Back in the day, when memory wasn't as cheap as it is now, there was a strong belief that forcing the user to "waste bits" on a proper sum type was a non-starter for a "real" language. It was widely assumed that the reason you were "sharing memory" between two fields was to conserve space, because you were clever enough to have recognized that they couldn't both be used at the same time. But doing so, it was generally assumed, meant that you were space constrained and so anything that took away your precious savings was bad.

I'm not saying this was "right" in any sense, but it wasn't just foolish old timers not recognizing that a "better" solution was possible. When you grew up having every single bit of memory threaded by hand (and costing macroscopic amounts of money), you think about memory efficiency differently.

cbsmith

Yeah, I remember using untagged unions because the code "knew" which type was the right one to use at the right time and you wanted to save space (and wanted your structures to fit well in registers --and later cache lines).

setr

I suppose that’s what cobol copybooks are; untagged unions, everywhere, all the time, all at once

jchw

Lack of sum types is probably one of the worst things about working in Go, and I think it is a much bigger problem than the lack of generics ever was.

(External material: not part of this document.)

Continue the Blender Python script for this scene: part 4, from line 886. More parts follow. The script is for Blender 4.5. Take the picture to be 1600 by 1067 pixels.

Sadly, though, I don't think you can really just bolt sum types onto an already complete programming language design.

andrewflnr

I wonder if a version of OCaml that had a better concurrency story 10-15 years ago could have taken Go's place.

Taniwha

Wirth was on the Algol68 committee - I'm sure he understood how those sorts of unions worked.

He also avoided a lot of the more advanced features of Algol68, he thought it too complex, when he designed Pascal

ivanjermakov

I'm surprised how many modern languages lack first-class sum type support, considering the amount of domain use cases for them.